RBI keeps repo, reverse repo, CRR and SLR unchanged
Moneylife Digital Team 16 December 2011

As correctly predicted by Moneylife, the central bank had kept repo, reverse repo, CRR and SLR rates unchanged and said that from now onward its actions would respond to the risks to growth

The Reserve Bank of India (RBI) in its mid-quarterly monetary policy review on Friday, kept the repo and reverse repo rates unchanged at 8.5% and 7.5%, respectively. It also did not revise the cash reserve ratio (CRR), which stands at 6% and the statutory liquidity ratio (SLR) at 24%.

Analysts had opined that in view of the slowdown in the economy on account of rising interest rates and the global situation the central bank may take a pause this time. (Read...RBI may take a pause by keeping policy rates unchanged)

While accepting that there is deceleration in growth due to past monetary policy tightening and domestic policy uncertainties, the RBI, said, “From this point on, monetary policy actions are likely to reverse the cycle, responding to the risks to growth.” 

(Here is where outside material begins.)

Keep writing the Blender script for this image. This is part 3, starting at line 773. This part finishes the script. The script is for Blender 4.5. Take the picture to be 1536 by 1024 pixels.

“However, it must be emphasised that inflation risks remain high and inflation could quickly recur as a result of both supply and demand forces. Also, the rupee remains under stress. The timing and magnitude of further actions will depend on a continuing assessment of how these factors shape up in the months ahead,” the central bank said in a statement.
 
According to the RBI, liquidity conditions have remained in deficit during this fiscal year in consistent with the stance of its monetary policy. However, the deficit increased significantly beginning the second week of November 2011. The average borrowings under the daily liquidity adjustment facility (LAF) increased to around Rs89,000 crore during November-December (up to 15 December 2011) from about Rs49,000 crore during April-October 2011. The Reserve Bank conducted open market operations (OMOs) on three occasions in November-December 2011 for an amount aggregating about Rs24,000 crore to ease liquidity conditions.
 
Allaying the fears of stress in money market, the central bank said there are currently no significant signs of stress as the overnight call money rate are stable around the policy repo rate and liquidity facilities such as marginal standing facility (MSF) remain unutilised. It however, said that in view of the fact that borrowings from the LAF are persistently above the Reserve Bank's comfort zone, further OMOs will be conducted as and when seen to be appropriate.
 
 In October, the RBI, for 13th time since March 2010, increased repo (the rate at which the RBI lends money to banks) and reverse repo (the rate at which the RBI borrows from banks) rates by 25 basis points (bps) each to 8.5% and 7.5%, respectively to control inflation. The series of rate hikes has cumulatively increased interest rates by 525 bps in the last 20 months.
 
WPI inflation moderated to 9.11% year-on-year (y-o-y) in November from 9.73% in October, slightly higher than market expectations due to sharp deceleration in food inflation and stable manufacturing inflation. However, non-food manufactured inflation (which the RBI refers as core inflation) increased in November to 7.9% from 7.6% in October due to an increase in the prices of metals (1.5% month-on-month or m-o-m), chemicals (0.4% m-o-m) and non-metal minerals (0.9% m-o-m).
 
For the week that ended on 3rd December, food inflation fell to a nearly four-year low at 4.35% reflecting a decline in prices of essential items like vegetables, onions, potatoes and wheat. Food inflation, as measured by the WPI, stood at 6.6% in the previous week. It was recorded at 10.78% in the corresponding period last year. This is the lowest rate of food inflation since the week ended 23 February 2008, when it stood at 4.28%.
 
“Both inflation and inflation expectations are currently above the comfort level of the Reserve Bank. However, reassuringly, inflationary pressures are expected to abate in the coming months despite high crude oil prices and rupee depreciation. The growth deceleration is contributing to a decline in inflation momentum, which is also being helped by softening food inflation,” the RBI said in the statement.